Reproduce exactly the lines from the one containing "The Blender Python" through the one containing "mb = MB(); mb.prism([at(x, y, 2.083)", both included, and nothing else.
## start
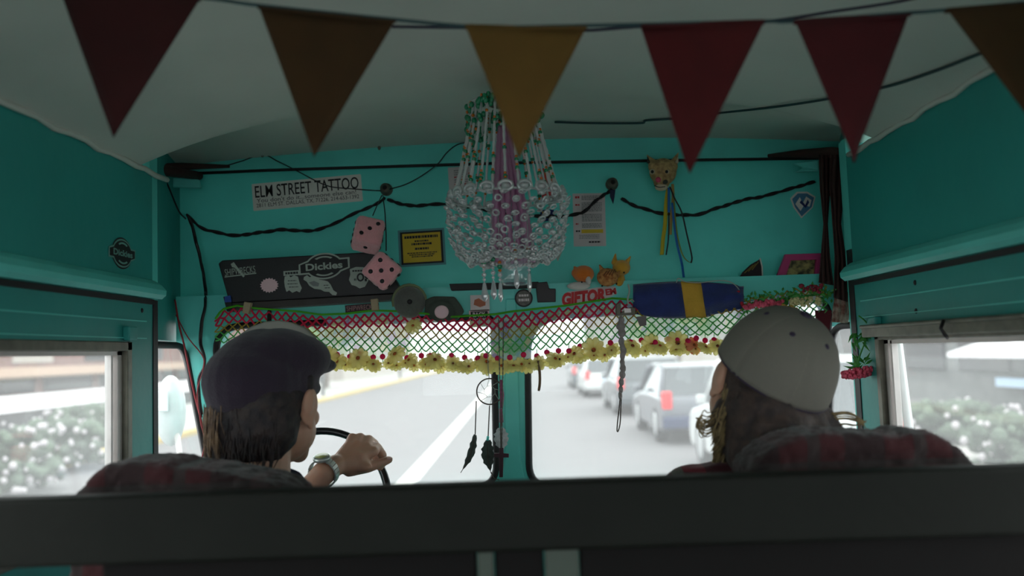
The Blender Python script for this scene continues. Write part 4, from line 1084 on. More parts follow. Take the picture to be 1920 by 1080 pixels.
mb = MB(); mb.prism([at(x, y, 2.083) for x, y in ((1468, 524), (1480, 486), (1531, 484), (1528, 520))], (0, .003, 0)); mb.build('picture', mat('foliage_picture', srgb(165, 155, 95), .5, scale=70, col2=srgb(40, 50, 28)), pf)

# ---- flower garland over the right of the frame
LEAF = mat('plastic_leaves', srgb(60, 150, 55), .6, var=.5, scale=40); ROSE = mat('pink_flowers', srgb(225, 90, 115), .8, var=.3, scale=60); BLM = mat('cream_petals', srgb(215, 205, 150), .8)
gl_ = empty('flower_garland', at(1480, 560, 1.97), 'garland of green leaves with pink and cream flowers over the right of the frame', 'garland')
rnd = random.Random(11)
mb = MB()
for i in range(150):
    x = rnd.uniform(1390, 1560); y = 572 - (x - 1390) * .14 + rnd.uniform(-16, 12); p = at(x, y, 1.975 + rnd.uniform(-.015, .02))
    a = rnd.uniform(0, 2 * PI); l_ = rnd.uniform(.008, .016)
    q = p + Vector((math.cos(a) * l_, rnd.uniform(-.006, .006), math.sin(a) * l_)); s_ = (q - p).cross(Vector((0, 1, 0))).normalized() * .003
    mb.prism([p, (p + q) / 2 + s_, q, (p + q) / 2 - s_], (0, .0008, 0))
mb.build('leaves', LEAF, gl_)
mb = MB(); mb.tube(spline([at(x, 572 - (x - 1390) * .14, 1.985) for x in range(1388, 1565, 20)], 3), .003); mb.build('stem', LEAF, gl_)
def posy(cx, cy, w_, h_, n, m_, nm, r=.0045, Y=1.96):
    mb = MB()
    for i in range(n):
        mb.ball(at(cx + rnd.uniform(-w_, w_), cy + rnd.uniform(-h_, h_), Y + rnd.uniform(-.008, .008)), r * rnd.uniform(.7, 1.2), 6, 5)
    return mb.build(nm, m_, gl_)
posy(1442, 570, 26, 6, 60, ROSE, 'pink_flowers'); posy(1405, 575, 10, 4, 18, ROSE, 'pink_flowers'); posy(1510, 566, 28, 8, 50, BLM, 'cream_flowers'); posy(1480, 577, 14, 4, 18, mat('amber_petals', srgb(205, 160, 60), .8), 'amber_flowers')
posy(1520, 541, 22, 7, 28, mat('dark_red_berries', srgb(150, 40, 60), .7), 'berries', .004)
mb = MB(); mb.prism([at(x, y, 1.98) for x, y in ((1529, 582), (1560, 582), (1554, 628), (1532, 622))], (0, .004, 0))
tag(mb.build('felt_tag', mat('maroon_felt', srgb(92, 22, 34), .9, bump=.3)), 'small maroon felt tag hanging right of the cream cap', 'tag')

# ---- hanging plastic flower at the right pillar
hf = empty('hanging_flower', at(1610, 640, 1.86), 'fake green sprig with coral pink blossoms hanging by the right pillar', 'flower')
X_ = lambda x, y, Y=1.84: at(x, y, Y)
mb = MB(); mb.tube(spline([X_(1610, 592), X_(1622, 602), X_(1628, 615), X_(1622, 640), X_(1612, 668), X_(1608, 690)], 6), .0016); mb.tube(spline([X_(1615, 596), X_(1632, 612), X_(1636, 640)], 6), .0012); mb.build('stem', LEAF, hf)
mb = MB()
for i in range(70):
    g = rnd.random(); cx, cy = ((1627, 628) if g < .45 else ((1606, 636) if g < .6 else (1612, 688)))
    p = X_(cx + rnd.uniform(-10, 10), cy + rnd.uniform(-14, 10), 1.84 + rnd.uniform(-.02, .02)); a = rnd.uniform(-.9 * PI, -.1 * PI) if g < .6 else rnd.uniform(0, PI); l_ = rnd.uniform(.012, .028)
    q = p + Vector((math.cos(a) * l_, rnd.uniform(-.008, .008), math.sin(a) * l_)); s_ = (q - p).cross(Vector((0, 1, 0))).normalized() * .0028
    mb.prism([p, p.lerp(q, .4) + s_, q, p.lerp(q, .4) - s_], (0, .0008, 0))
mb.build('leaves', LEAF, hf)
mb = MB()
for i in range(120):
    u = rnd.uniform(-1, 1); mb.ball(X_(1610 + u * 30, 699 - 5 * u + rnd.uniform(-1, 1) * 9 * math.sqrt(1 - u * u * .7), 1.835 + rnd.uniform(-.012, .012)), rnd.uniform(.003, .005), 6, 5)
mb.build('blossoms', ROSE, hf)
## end
## start
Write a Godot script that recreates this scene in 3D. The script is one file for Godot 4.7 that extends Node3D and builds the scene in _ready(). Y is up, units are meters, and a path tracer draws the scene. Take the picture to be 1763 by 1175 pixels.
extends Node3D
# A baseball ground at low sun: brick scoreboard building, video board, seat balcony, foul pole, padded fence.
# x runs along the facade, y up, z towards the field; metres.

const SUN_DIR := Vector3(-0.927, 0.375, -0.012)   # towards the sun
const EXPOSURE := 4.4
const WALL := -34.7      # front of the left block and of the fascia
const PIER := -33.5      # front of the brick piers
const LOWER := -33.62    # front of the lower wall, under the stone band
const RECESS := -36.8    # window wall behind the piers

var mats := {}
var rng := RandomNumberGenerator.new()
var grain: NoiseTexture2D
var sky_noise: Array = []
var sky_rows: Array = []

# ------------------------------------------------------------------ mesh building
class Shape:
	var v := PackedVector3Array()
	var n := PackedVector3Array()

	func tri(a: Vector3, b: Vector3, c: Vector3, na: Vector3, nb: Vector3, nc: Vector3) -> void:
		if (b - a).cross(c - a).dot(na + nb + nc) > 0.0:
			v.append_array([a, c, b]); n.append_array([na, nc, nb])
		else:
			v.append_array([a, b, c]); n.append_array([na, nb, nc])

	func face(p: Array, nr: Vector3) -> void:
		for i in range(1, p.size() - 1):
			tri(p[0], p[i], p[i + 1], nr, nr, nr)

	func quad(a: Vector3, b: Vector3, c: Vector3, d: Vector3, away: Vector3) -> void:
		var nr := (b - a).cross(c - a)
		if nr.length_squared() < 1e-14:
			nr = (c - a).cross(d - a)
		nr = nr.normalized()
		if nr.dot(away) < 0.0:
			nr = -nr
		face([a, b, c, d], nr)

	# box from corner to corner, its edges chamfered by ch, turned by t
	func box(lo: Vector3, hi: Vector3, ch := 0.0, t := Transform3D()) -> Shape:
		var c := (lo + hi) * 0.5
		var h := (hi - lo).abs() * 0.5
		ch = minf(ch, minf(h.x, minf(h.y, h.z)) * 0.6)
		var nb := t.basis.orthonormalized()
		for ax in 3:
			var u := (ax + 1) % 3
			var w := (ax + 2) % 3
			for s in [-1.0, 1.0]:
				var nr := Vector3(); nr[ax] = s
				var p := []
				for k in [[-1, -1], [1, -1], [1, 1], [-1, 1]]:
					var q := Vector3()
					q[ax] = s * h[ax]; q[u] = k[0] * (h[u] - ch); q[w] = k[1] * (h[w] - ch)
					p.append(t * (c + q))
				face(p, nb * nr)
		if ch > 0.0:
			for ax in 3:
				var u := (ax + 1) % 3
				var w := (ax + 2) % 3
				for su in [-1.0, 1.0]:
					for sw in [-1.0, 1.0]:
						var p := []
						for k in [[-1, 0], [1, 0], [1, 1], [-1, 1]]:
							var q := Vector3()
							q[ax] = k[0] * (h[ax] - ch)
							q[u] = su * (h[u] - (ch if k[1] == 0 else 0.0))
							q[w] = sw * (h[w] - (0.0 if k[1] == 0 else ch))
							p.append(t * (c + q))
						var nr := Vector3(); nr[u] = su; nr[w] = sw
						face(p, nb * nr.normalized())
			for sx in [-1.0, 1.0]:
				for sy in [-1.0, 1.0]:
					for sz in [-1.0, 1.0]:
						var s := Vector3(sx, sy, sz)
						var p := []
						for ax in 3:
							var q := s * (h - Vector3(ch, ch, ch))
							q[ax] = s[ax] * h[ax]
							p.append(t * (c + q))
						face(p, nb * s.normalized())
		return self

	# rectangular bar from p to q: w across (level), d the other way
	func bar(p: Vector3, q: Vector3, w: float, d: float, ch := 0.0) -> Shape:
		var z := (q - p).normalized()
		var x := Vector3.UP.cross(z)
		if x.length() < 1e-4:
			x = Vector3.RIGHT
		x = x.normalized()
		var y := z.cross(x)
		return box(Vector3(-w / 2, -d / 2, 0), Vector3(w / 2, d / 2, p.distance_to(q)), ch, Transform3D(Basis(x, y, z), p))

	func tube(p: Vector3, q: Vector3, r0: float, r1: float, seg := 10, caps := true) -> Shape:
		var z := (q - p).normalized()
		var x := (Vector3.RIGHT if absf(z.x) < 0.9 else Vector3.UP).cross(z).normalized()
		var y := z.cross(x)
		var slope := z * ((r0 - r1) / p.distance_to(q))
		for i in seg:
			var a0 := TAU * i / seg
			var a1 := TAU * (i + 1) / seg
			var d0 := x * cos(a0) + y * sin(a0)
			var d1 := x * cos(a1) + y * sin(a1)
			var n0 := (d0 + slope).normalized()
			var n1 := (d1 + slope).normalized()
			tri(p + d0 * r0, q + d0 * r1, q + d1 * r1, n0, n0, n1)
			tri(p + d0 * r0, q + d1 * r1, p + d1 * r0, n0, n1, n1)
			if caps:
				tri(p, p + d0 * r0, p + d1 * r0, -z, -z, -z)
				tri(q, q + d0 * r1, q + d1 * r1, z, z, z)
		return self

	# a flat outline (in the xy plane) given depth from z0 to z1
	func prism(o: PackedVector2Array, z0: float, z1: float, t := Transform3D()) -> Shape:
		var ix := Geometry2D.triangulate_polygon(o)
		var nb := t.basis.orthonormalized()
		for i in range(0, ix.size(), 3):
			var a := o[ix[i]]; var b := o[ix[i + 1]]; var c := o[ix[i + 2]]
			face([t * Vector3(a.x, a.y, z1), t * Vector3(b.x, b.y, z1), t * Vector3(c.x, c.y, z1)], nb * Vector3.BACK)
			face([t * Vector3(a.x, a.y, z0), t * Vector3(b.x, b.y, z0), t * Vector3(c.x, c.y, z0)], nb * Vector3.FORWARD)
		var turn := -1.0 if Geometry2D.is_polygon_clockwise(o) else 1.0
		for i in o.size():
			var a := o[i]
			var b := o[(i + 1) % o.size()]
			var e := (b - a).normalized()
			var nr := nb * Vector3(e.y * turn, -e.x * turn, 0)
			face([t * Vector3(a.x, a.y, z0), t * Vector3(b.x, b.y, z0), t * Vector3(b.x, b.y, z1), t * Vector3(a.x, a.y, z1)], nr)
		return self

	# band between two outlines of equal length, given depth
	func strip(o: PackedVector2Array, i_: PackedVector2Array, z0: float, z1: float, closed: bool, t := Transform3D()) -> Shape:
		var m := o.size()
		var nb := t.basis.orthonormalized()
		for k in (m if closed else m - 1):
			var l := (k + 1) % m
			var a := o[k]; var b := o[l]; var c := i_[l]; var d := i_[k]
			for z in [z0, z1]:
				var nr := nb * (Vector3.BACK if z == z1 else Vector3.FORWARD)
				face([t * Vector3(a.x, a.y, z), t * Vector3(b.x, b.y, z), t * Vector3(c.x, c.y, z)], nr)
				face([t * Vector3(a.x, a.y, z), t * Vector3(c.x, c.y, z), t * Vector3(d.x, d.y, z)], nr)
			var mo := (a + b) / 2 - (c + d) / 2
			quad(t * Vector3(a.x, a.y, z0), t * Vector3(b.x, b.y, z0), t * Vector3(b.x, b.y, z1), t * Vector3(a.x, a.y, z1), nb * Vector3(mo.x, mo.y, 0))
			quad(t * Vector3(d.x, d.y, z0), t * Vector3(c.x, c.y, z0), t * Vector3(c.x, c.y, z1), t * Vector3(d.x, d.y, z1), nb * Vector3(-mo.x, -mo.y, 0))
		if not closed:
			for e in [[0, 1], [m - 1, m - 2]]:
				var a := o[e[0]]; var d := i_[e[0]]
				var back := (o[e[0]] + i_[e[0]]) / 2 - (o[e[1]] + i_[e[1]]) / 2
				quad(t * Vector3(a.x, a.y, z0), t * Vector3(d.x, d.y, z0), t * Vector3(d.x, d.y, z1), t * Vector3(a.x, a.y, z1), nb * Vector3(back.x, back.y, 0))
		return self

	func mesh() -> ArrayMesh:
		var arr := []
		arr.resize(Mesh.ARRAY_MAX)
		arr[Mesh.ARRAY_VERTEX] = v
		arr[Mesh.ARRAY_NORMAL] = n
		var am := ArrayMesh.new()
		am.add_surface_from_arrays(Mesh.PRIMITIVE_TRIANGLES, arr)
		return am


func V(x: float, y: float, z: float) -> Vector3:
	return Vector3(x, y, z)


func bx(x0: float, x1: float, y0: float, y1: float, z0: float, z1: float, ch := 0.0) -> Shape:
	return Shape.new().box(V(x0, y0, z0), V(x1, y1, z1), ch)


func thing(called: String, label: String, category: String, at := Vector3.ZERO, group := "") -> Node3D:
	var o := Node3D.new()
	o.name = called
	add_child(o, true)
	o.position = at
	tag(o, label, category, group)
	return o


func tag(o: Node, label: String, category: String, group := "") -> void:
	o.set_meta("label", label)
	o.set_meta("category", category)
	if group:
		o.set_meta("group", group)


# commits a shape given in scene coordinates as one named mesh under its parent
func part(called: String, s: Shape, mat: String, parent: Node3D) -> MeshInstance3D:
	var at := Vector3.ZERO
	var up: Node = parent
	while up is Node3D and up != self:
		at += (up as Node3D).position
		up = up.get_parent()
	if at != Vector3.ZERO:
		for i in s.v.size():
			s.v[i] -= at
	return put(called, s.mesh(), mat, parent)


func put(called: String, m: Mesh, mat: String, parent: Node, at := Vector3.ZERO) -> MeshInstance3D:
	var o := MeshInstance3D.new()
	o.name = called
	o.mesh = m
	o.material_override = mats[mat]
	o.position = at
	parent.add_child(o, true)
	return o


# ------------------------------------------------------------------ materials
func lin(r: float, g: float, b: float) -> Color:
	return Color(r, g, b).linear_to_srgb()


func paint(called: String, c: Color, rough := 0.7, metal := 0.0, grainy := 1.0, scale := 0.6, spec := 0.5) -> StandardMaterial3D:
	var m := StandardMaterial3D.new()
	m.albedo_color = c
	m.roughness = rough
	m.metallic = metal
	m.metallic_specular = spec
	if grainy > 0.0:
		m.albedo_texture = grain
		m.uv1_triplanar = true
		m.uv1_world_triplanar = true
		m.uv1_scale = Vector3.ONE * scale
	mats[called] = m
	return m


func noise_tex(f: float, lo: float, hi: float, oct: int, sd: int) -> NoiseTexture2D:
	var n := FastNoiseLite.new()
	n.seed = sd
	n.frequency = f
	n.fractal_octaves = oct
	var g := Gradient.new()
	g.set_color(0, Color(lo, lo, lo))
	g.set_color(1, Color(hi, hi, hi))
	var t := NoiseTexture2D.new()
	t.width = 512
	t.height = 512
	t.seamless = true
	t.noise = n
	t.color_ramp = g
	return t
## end
### RESPONSE BELOW
The Blender Python script for this scene continues. Write part 4, from line 1084 on. More parts follow. Take the picture to be 1920 by 1080 pixels.
mb = MB(); mb.prism([at(x, y, 2.083) for x, y in ((1468, 524), (1480, 486), (1531, 484), (1528, 520))], (0, .003, 0)); mb.build('picture', mat('foliage_picture', srgb(165, 155, 95), .5, scale=70, col2=srgb(40, 50, 28)), pf)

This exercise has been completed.